Operations & Technology

The Best Warehouse Picking Methods And When To Use Each

Until I started setting up a high volume warehouse I never gave much consideration to routes and pick methods. I quickly learned though after choosing the wrong picking method that this can have a gigantic impact. Once I found the right one for my operation the challenge became keeping the pickers busy throughout the workday instead of trying to catch up and get everything out. Since I learned through trial by fire I thought maybe I could write a brief overview to help others that might be trying to figure this out themselves.

Picking By Order: This is what we did in my first warehouse because we were dealing with maybe 20-60 orders a day. When that’s all you’re doing there’s no need to get too sophisticated. You would typically just take your stack of packing slips and grab the items as they come up in the stack. Nothing fancy or complicated here and works fine for smaller warehouses.

Wave Picking: Wave picking is the next step up. It starts you with the oldest order and then routes you through the warehouse base don order age and location. You can enter how many you want to pick into the gun typically and it will keep you going until you’re done. Most warehouse management systems can also split up the pickers into zones so that you aren’t running across the whole warehouse for each wave. When you think about how a warehouse should logically work this is usually what comes to mind. What I learned the hard way though is that this is not the most efficient way to pick. If you are shipping 50-300 orders a day it makes the most sense, it’s also your best path if you ship multiple items in a single box. If you ship more volume though batch picking is the way to go.

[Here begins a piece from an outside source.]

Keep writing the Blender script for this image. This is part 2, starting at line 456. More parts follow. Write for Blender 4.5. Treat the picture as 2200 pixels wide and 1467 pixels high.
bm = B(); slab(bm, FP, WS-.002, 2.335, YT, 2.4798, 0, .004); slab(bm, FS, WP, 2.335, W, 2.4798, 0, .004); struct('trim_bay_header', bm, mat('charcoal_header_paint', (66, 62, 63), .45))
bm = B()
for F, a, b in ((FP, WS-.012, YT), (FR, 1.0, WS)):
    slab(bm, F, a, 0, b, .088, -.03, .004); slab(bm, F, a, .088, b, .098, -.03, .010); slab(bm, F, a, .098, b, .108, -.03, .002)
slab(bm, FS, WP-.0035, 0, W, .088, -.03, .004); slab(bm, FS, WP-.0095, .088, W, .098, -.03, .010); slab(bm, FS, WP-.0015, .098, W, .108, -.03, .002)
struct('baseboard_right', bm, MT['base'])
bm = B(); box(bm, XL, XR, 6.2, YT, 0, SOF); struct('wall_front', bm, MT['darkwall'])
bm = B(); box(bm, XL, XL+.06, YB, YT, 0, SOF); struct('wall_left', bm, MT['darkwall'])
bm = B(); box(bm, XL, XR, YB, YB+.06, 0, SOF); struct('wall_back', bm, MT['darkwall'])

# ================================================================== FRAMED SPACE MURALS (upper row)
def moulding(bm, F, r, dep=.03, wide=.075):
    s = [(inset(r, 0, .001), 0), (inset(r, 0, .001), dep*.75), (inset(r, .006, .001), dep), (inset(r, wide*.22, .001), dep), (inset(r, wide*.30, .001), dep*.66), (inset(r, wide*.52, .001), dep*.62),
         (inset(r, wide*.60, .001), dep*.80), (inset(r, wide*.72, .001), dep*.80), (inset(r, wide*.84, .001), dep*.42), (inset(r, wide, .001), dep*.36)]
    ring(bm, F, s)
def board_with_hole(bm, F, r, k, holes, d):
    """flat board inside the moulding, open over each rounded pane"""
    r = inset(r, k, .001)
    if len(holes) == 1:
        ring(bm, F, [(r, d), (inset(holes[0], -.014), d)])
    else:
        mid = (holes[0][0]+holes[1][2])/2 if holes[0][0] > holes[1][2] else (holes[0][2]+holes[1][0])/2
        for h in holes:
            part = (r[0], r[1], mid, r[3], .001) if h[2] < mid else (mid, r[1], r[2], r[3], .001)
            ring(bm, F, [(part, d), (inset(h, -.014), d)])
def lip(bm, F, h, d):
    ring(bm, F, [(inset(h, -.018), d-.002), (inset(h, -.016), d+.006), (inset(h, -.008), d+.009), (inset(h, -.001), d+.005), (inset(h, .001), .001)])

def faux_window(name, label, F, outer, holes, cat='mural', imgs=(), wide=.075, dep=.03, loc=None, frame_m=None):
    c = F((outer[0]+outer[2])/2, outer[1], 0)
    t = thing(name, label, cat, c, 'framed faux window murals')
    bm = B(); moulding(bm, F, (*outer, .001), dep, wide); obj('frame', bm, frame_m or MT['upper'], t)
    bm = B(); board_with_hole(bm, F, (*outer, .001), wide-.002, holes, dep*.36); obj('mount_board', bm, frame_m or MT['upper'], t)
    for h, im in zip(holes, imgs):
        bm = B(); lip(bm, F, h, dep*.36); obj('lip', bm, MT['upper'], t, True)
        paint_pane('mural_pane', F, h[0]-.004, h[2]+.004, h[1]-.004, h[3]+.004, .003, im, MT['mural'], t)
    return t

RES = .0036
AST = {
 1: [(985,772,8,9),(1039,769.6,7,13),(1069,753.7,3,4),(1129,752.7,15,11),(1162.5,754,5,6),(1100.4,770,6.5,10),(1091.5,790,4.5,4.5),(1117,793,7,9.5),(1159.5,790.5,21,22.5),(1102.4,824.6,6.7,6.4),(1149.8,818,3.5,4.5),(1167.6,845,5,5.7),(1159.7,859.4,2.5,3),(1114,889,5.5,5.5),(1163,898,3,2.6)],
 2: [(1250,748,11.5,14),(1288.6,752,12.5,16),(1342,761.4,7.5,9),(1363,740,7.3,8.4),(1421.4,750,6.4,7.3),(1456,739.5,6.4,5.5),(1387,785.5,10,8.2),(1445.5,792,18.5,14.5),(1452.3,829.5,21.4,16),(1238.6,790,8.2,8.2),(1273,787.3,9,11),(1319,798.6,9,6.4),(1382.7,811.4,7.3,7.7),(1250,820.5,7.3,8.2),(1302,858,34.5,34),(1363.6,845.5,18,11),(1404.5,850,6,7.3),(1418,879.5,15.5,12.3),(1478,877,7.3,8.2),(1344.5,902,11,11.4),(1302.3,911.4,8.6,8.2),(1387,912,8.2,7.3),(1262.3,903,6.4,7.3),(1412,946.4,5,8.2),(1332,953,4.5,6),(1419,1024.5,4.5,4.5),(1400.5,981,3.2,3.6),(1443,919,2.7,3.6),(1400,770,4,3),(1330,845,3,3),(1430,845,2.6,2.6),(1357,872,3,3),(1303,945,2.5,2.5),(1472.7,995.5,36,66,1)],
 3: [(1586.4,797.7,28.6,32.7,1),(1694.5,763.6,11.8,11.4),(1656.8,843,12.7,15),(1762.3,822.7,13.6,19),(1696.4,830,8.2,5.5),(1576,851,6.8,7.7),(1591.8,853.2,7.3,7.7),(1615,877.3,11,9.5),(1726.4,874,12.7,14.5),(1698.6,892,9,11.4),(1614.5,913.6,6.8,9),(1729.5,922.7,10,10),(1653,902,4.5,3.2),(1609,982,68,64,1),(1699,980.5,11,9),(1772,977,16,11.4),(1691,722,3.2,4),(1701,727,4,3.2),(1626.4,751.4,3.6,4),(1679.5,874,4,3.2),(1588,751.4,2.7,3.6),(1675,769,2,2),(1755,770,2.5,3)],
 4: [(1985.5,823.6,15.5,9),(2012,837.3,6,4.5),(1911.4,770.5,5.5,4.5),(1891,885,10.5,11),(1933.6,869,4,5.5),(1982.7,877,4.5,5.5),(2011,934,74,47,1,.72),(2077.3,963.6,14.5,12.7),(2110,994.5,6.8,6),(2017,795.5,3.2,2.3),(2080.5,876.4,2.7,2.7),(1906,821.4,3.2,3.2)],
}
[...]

Batch Picking: Batch picking is picking based on SKU groupings. It ignores the order age and just has you pick however many of that item that you need overall. So instead of being sent to bin A.2.3 over and over throughout the day as you make new waves to pick in order of age, you’ll just grab all the items from A.2.3 that are outstanding the one time you are there. It’s guided purely by geography. You can also integrate zones to gain even greater efficiency. We were able to more than double our volume per picker when we switched from wave picking to bath picking. Having known how much faster this method is would have saved me months worth of headaches. I would even suggest that if you think you have to pick by wave because your orders have multiple line items, make sure you care doing that math and watching your pre-fulfillment cancellation rate. If you are struggling with your leadtime because the warehouse can’t get the item out within a day you might be better off changing the method and shipping each item on it’s own to prevent delays. Depending on your current level of efficiency you might gain more in retrained revenue than you lose in extra shipping costs.

Finally regardless of which method you use you should then drop the items at one central shipping area. I learned that printing shipping labels in the warehouse aisles as orders are picked sounds awesome but is actually a massive cause of wasted time. Not only did it slow down our pickers but the misshipment rate doubled! So keep shipping and picking separate.

Hope I can save some of you the time I spent learning this in practice!